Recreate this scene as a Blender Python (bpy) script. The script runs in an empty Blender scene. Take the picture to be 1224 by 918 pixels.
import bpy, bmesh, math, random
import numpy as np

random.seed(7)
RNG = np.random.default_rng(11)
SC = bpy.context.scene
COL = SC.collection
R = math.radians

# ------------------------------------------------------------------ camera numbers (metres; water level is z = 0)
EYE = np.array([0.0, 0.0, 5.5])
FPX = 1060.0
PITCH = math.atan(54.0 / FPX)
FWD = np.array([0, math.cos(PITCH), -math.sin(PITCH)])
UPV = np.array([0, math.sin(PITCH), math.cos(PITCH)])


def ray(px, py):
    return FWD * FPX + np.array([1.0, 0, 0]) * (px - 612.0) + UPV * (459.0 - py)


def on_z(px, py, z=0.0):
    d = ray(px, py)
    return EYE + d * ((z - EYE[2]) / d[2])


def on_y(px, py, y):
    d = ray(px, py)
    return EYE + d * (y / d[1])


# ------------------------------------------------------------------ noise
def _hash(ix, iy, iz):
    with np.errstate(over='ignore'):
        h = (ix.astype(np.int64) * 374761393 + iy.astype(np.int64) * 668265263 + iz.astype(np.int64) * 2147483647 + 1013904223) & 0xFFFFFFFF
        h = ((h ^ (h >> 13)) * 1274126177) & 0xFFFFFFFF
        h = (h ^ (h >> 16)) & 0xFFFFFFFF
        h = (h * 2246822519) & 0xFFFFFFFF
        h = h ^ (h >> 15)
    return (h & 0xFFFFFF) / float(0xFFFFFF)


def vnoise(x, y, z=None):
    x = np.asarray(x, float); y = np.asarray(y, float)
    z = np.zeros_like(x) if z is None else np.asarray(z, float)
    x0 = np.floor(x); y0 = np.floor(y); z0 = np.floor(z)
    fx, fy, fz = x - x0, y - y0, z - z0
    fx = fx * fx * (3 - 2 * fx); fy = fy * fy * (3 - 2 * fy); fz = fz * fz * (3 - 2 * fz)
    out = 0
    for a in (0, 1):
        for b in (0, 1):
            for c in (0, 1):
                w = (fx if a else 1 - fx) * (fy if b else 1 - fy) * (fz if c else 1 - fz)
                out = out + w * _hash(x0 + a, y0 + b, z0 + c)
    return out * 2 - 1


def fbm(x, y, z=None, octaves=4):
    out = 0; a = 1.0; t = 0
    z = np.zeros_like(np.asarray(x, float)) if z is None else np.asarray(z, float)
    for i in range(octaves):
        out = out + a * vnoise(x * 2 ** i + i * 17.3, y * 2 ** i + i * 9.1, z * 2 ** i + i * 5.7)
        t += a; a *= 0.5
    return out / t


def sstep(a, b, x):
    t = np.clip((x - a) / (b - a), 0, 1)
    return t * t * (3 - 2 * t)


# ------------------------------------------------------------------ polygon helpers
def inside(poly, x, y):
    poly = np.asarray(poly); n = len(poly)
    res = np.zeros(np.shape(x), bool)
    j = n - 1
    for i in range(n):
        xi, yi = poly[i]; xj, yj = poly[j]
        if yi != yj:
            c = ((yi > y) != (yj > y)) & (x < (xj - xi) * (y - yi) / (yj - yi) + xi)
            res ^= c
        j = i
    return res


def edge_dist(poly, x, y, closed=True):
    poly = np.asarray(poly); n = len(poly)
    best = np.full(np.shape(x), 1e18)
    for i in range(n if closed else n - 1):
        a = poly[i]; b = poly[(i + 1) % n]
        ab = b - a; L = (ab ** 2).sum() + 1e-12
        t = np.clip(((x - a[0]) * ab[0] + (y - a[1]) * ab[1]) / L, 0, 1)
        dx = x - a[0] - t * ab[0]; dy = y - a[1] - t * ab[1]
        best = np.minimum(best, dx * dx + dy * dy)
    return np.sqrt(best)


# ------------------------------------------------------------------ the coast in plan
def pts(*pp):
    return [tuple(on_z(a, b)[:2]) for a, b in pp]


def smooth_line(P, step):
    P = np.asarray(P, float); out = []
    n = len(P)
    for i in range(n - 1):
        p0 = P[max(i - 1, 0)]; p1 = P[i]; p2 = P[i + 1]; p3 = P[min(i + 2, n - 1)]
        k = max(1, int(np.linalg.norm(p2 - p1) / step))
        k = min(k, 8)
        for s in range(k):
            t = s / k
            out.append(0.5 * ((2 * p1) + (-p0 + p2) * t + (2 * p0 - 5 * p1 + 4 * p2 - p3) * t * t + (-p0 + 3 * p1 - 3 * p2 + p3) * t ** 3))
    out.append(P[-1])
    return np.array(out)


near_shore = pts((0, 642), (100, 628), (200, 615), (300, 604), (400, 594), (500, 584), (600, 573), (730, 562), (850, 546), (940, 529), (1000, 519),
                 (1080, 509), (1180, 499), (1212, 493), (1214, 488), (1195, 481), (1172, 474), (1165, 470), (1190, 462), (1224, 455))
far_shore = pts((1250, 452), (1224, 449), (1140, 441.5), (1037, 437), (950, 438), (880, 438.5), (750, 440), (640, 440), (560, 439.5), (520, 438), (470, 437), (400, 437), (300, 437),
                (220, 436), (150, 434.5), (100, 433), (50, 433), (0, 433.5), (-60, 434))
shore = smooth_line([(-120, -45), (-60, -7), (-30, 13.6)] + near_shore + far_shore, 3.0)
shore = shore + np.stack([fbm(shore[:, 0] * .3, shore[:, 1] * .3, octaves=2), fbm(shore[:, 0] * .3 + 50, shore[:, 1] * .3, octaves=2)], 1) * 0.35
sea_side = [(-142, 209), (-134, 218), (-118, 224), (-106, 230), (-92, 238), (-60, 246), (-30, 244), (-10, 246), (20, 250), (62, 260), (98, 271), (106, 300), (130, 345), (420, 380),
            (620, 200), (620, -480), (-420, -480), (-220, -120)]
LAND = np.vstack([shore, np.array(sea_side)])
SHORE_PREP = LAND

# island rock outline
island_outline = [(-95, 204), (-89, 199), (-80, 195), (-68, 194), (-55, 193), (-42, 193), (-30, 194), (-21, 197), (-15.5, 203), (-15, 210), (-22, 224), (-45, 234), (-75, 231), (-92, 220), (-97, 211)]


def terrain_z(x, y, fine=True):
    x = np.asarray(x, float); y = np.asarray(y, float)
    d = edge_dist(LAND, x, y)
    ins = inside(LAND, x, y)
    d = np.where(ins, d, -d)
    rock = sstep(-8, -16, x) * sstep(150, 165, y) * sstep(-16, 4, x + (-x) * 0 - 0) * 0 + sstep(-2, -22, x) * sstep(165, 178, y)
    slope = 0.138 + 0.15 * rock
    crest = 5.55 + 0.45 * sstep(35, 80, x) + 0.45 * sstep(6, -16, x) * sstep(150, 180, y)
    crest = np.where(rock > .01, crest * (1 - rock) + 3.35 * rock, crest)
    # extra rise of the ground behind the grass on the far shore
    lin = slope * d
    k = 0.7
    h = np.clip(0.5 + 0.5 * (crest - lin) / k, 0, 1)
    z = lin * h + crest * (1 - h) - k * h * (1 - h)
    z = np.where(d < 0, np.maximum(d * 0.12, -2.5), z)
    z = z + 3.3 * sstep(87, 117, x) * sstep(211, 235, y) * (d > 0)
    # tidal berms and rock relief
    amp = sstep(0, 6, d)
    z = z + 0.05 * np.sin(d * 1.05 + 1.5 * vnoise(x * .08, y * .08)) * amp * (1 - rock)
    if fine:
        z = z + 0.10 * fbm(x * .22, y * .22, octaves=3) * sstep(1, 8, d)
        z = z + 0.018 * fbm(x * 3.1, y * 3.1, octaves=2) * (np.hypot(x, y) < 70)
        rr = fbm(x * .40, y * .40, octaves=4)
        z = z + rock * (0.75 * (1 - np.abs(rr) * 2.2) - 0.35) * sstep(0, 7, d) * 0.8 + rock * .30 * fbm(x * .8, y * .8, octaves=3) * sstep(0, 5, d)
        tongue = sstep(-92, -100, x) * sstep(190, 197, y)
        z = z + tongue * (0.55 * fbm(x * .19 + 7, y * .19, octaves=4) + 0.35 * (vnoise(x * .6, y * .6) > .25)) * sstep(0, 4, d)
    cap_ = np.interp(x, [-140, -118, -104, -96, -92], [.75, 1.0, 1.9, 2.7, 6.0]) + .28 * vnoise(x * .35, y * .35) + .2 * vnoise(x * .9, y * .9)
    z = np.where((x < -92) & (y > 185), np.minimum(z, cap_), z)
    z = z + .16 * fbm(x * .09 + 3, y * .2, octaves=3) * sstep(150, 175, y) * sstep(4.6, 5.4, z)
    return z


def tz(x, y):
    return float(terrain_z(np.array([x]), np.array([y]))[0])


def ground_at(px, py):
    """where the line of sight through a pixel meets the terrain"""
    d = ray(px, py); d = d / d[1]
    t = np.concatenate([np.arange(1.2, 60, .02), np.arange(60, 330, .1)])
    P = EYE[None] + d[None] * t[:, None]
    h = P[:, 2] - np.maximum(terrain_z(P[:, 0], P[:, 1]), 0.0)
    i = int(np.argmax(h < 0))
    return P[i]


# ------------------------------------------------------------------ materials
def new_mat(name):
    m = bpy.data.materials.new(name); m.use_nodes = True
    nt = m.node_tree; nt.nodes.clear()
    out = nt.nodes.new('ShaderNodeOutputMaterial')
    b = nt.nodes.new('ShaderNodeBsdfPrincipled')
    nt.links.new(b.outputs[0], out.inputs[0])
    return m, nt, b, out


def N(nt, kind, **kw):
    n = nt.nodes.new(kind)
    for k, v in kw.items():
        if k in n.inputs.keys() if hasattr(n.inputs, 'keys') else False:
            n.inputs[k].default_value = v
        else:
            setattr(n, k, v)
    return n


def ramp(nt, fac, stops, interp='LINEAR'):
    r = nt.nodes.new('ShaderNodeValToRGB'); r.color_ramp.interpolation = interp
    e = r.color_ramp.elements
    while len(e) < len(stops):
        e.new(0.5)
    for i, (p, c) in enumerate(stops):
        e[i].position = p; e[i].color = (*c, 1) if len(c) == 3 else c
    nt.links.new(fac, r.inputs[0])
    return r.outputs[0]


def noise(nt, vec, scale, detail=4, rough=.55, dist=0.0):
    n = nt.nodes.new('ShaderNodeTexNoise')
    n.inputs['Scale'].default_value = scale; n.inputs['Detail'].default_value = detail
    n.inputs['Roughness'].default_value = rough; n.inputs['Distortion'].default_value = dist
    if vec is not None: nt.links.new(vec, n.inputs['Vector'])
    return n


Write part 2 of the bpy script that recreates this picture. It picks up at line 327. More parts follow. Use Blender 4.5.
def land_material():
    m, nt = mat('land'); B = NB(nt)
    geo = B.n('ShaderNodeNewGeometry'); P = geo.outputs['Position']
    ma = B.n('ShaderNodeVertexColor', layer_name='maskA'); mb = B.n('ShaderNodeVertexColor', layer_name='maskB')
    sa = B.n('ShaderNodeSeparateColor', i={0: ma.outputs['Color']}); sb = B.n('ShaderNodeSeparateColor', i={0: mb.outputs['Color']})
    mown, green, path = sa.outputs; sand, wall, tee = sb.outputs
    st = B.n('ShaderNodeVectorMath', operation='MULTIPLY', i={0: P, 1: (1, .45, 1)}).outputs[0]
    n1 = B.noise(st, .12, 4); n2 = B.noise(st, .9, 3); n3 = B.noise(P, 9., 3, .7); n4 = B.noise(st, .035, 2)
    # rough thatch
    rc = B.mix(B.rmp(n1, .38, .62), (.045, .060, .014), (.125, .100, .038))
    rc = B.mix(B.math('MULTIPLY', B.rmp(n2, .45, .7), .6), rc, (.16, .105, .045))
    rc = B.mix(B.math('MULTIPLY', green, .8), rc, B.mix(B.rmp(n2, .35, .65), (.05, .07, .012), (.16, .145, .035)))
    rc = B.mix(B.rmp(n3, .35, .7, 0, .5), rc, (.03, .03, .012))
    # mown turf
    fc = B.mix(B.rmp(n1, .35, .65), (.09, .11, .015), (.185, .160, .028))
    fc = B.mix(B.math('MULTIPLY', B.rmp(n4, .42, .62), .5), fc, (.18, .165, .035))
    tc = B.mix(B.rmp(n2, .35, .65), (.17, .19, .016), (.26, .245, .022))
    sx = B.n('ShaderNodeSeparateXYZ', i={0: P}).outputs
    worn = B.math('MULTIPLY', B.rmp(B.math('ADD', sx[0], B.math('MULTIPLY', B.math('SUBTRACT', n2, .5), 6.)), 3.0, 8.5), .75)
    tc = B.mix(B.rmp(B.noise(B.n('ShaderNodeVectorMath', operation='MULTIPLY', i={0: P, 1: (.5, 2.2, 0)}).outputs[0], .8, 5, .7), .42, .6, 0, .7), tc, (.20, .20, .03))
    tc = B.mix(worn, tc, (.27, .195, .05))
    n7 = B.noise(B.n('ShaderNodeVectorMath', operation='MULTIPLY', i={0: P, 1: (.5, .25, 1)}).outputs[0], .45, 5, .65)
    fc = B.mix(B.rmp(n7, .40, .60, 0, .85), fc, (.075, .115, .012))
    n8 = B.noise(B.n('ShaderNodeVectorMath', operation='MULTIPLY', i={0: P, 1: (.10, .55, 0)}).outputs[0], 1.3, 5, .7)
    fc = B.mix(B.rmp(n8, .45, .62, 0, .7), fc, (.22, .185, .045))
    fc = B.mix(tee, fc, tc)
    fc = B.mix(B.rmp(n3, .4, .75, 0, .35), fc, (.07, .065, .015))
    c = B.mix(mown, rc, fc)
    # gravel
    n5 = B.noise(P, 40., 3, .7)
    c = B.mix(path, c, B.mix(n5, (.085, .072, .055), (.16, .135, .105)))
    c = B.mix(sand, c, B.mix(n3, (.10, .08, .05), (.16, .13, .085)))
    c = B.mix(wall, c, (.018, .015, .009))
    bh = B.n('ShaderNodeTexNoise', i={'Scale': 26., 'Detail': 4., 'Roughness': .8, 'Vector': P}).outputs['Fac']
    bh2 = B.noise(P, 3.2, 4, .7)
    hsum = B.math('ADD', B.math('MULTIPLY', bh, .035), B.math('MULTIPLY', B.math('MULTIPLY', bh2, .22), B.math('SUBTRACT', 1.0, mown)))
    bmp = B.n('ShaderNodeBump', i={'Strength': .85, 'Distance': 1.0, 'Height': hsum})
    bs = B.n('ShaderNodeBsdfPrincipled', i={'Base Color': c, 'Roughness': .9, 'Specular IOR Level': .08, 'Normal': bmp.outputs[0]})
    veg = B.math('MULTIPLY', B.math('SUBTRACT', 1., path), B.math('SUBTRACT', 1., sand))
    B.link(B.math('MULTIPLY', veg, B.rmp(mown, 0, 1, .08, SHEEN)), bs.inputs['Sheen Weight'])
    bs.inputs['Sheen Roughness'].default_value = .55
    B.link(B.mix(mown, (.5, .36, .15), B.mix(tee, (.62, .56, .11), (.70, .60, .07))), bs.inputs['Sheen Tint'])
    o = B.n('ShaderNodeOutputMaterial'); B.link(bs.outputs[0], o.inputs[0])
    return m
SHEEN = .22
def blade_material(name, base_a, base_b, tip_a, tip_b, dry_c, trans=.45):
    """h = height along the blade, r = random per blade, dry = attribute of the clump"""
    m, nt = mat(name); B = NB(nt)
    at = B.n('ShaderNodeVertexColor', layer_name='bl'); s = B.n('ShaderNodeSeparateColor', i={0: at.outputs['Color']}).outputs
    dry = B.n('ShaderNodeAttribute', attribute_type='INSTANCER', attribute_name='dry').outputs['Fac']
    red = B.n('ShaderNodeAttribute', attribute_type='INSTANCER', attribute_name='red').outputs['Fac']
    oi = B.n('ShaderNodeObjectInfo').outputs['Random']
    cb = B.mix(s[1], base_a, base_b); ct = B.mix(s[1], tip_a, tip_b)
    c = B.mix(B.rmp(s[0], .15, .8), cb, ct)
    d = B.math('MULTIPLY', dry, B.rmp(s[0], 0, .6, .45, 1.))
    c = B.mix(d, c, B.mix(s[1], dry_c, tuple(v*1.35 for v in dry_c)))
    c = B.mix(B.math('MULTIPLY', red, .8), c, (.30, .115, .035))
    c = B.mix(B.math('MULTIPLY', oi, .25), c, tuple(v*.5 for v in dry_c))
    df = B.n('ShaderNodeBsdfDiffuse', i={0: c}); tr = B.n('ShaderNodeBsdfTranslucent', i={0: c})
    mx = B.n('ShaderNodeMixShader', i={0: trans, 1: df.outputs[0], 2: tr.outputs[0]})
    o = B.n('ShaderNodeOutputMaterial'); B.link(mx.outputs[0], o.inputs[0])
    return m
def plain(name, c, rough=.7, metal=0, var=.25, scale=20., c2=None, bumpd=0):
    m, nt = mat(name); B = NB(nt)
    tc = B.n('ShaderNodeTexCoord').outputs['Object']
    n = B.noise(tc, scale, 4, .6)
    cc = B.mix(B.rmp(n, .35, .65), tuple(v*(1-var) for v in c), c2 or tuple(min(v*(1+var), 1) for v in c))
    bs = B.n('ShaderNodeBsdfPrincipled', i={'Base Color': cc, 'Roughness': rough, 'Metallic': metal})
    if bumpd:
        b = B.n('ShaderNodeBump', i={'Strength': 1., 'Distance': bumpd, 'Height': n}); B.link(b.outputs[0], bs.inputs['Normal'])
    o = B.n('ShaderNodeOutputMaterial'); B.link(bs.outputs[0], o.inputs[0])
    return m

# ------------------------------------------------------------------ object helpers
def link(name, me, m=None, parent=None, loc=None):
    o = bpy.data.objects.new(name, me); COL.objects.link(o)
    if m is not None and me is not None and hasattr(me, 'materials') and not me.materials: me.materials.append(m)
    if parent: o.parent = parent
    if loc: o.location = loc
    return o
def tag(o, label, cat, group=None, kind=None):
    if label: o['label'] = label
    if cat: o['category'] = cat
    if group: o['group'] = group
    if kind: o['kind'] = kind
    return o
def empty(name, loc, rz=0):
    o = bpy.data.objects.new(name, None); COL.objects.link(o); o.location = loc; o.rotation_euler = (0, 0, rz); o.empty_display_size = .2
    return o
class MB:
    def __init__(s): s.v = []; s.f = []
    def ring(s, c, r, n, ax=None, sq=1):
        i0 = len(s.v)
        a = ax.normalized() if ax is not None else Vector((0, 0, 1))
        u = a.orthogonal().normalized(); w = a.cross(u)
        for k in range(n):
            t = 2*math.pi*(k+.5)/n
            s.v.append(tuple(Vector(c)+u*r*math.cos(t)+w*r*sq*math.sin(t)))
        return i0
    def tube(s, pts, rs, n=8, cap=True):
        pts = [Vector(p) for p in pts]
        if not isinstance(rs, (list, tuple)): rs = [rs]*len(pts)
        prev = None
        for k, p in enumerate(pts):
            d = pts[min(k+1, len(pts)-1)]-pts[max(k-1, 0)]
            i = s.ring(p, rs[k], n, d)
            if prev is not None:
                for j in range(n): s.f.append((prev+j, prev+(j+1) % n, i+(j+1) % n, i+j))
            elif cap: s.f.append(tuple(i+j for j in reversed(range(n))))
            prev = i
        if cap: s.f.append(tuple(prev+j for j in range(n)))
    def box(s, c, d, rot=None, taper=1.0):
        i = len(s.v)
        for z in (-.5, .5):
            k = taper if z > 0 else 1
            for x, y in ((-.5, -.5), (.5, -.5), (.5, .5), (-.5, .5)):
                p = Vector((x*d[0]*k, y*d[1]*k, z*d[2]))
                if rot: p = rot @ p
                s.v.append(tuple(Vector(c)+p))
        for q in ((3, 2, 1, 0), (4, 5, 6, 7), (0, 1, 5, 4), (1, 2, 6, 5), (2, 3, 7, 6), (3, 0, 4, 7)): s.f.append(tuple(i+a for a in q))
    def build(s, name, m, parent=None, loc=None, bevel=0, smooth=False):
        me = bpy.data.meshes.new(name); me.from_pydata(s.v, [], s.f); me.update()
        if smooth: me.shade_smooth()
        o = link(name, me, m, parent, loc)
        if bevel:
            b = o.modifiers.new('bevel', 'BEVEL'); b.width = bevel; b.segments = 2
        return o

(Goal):
Please copy, word for word, every line from the first line of the records through the line containing "R = math.radians", with both of those lines included and nothing else.

(Solution to this task):
Recreate this scene as a Blender Python (bpy) script. The script runs in an empty Blender scene. Take the picture to be 1224 by 918 pixels.
import bpy, bmesh, math, random
import numpy as np

random.seed(7)
RNG = np.random.default_rng(11)
SC = bpy.context.scene
COL = SC.collection
R = math.radians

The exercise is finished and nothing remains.